**Source records**.
▼▼▼
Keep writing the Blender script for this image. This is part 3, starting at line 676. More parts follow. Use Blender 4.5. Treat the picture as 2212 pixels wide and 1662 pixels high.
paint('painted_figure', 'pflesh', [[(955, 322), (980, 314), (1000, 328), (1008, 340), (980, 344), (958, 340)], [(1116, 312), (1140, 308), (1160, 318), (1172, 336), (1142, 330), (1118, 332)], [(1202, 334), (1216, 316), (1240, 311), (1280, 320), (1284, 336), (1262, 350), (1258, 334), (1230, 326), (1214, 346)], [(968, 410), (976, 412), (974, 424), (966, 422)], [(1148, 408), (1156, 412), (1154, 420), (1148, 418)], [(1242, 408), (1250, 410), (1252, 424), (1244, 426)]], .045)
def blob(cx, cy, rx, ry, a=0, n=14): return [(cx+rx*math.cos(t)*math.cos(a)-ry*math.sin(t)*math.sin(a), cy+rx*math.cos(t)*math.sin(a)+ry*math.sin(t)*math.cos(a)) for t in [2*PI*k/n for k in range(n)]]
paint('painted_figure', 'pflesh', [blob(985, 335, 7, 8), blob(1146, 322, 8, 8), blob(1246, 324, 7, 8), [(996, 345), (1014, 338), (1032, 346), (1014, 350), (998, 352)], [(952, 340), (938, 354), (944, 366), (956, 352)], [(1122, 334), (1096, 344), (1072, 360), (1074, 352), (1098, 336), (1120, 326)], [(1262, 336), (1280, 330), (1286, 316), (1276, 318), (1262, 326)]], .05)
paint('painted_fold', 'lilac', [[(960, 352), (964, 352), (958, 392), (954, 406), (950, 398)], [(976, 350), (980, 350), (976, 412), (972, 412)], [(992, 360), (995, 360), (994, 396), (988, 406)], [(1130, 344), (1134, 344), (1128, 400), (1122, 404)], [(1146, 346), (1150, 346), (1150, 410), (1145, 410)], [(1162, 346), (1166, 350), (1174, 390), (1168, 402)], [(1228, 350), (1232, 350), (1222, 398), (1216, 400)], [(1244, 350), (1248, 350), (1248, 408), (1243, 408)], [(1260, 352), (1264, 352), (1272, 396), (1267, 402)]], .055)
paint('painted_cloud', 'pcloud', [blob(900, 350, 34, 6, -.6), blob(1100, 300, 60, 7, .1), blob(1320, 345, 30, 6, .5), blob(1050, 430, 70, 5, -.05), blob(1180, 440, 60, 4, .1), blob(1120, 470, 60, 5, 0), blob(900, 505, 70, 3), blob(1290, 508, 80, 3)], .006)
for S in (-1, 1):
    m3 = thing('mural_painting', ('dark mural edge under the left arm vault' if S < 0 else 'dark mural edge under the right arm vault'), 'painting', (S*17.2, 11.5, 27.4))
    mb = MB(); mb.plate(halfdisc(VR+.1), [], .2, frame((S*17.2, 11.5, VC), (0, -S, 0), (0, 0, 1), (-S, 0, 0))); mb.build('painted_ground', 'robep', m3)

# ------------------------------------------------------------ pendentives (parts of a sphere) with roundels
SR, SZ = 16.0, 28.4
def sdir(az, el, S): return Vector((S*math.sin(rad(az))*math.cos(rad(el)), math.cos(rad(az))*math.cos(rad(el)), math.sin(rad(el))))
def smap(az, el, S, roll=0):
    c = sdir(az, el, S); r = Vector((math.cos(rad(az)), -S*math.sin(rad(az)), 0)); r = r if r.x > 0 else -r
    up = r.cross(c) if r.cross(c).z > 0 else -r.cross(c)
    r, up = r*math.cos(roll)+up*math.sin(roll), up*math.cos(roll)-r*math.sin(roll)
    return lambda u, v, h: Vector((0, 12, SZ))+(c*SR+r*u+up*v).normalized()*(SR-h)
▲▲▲
▼▼▼
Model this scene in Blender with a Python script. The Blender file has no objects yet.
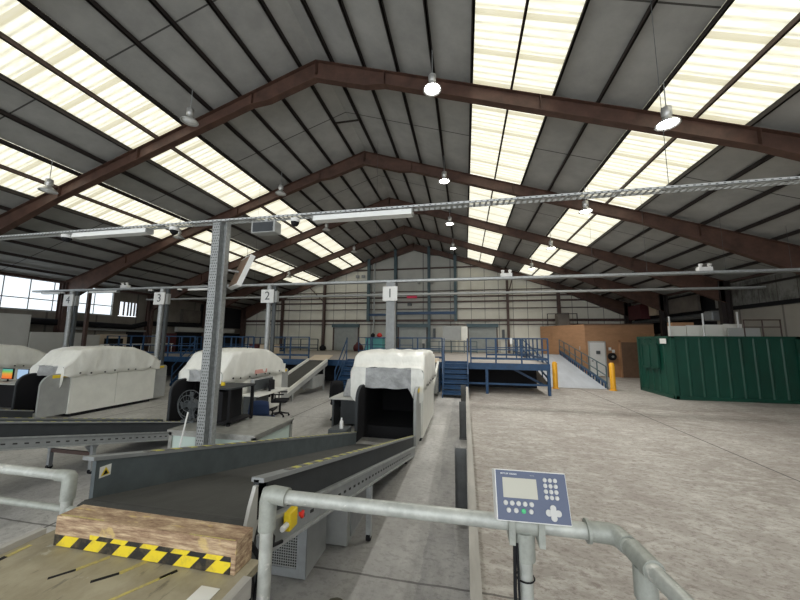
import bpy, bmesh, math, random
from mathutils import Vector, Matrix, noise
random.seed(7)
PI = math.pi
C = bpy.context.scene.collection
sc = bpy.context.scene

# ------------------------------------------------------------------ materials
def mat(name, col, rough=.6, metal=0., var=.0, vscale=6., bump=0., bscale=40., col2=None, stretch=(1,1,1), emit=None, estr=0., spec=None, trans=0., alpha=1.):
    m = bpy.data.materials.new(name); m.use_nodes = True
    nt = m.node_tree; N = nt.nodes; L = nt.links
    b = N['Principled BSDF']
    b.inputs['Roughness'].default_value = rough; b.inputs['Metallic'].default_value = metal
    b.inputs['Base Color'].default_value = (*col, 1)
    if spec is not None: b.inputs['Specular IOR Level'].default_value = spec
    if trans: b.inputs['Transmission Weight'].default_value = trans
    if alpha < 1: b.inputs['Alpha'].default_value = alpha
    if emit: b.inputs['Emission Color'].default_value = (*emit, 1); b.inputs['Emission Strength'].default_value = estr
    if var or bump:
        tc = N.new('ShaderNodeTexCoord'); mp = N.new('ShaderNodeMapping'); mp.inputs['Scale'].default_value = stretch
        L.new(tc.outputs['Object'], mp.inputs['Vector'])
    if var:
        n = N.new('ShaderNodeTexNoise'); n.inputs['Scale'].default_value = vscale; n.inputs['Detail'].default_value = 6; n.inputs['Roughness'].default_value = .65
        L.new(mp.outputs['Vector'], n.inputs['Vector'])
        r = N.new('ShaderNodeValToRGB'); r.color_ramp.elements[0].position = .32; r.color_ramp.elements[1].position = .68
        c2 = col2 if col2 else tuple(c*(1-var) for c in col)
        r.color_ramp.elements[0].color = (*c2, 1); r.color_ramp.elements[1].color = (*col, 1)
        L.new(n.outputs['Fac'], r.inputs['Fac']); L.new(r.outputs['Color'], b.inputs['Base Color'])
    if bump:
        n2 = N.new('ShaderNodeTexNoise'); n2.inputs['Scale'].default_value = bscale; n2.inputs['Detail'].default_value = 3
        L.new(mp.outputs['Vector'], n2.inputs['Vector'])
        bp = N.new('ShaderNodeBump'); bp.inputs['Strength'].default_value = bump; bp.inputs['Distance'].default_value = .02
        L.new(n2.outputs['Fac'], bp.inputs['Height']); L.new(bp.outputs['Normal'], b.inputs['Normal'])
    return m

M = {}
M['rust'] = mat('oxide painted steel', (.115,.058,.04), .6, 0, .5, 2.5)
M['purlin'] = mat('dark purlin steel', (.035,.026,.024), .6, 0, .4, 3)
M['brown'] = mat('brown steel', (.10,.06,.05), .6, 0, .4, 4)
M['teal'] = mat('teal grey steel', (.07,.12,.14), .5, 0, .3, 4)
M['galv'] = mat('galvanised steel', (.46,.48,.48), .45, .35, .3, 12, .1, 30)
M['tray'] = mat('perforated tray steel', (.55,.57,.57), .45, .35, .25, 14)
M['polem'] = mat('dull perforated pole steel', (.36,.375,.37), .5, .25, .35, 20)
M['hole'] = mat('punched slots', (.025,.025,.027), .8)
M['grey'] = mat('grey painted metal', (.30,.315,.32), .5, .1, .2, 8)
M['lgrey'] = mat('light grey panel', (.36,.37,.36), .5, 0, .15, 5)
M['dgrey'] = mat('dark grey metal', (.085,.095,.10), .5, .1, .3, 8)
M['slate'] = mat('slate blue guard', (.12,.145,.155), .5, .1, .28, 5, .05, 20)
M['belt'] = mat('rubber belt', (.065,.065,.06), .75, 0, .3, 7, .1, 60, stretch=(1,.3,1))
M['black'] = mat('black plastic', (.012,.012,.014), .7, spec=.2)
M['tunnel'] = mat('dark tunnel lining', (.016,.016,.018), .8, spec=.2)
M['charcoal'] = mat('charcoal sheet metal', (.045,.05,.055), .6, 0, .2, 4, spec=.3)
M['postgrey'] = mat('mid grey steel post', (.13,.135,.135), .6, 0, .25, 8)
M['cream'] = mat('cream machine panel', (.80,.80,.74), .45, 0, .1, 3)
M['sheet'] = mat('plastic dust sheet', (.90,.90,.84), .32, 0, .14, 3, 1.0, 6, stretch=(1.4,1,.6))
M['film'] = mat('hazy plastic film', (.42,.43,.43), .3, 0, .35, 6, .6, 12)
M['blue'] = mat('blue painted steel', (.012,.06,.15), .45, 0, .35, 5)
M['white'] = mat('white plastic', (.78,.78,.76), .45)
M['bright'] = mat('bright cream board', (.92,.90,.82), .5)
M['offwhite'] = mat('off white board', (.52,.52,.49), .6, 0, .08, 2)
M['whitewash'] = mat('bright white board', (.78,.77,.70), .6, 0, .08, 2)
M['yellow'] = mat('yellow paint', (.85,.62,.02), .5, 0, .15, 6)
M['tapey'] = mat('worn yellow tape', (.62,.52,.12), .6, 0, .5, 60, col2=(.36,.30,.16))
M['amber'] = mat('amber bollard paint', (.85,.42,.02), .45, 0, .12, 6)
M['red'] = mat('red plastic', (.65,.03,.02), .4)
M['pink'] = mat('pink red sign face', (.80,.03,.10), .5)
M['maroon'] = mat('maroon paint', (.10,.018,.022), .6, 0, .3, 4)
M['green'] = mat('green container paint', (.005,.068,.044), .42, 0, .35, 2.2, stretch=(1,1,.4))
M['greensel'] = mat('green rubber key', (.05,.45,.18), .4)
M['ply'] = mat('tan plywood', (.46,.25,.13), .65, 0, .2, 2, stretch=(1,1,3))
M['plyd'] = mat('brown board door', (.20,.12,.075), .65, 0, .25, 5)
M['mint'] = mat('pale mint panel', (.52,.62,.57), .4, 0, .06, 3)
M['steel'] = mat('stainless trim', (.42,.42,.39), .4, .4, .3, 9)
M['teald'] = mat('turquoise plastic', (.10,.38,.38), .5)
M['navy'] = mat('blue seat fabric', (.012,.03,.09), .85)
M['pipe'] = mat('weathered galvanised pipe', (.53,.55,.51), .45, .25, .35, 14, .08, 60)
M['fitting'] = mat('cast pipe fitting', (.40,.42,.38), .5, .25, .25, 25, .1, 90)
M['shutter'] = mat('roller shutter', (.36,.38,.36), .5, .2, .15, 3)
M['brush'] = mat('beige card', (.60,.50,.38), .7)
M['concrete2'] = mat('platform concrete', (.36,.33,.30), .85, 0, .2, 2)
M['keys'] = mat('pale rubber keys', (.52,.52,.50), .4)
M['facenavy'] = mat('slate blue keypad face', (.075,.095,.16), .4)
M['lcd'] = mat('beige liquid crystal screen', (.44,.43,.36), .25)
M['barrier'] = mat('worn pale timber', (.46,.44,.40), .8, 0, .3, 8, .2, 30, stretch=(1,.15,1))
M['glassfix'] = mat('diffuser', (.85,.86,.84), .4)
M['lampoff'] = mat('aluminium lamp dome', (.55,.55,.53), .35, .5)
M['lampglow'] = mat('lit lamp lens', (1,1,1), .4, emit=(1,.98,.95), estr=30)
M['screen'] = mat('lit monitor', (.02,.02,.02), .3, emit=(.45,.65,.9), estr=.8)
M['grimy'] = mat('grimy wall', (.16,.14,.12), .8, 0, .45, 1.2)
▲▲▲
▼▼▼
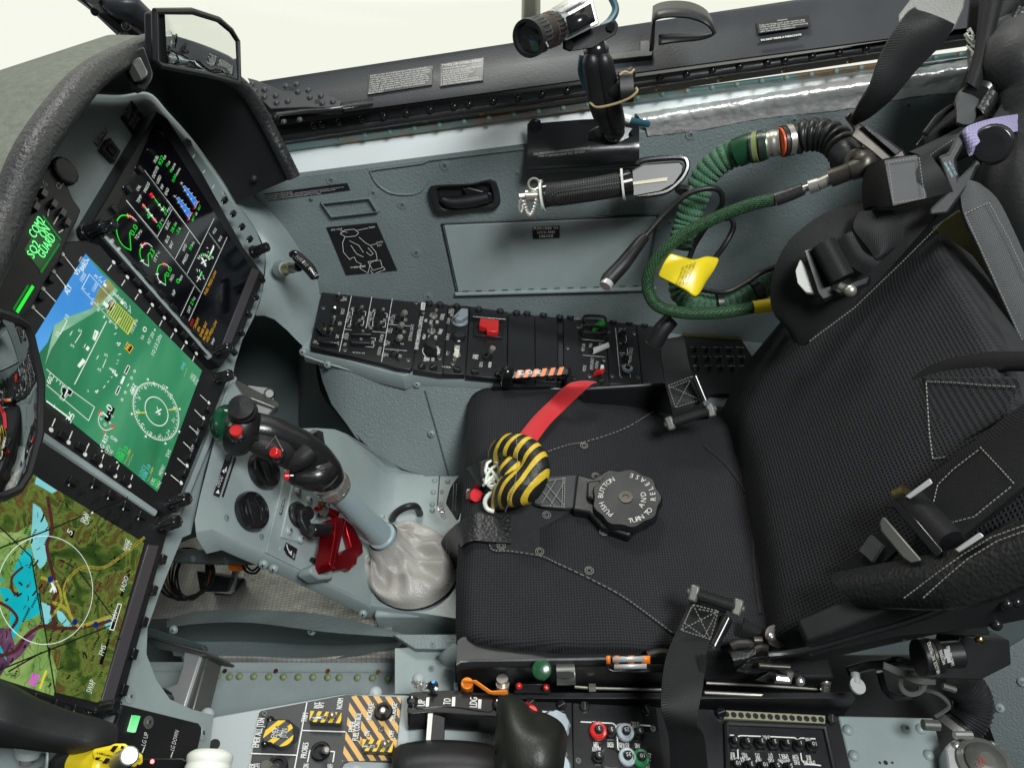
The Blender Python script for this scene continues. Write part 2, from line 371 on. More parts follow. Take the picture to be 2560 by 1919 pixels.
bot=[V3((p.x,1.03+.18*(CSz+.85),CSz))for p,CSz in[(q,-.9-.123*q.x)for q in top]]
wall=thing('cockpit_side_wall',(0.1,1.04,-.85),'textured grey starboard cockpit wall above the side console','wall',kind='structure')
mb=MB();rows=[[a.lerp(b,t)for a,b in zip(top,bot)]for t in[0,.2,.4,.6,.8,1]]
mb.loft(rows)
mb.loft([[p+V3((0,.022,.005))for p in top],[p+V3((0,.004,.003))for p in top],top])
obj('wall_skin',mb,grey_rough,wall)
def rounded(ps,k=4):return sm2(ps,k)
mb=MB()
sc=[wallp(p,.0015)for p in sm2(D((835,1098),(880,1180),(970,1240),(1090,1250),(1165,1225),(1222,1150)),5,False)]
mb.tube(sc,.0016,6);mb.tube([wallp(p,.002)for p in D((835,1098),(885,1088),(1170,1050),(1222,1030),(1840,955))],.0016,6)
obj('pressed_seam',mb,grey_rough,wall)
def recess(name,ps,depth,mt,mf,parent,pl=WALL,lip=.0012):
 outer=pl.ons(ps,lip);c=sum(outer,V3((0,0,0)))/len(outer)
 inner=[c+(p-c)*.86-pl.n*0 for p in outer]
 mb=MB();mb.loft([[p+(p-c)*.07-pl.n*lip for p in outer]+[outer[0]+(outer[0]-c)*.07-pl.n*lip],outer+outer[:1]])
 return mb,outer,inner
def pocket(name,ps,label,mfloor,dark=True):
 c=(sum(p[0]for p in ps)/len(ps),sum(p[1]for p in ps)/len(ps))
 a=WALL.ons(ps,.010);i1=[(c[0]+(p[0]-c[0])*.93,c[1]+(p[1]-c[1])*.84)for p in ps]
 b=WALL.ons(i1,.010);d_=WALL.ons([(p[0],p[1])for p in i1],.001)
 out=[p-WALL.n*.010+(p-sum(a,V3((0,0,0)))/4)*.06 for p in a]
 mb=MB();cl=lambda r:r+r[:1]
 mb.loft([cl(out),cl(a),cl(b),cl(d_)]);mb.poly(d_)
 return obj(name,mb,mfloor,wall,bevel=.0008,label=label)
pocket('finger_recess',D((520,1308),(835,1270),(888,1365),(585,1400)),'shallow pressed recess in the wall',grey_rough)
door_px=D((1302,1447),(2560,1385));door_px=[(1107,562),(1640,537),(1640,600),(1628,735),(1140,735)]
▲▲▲
**Written request**. Look above for the line with "Model this scene" and the line with "sc = bpy.context.scene", then copy exactly the lines from the first through the second, both kept, with no pictures.

**Final answer**.
Model this scene in Blender with a Python script. The Blender file has no objects yet.
import bpy, bmesh, math, random
from mathutils import Vector, Matrix, noise
random.seed(7)
PI = math.pi
C = bpy.context.scene.collection
sc = bpy.context.scene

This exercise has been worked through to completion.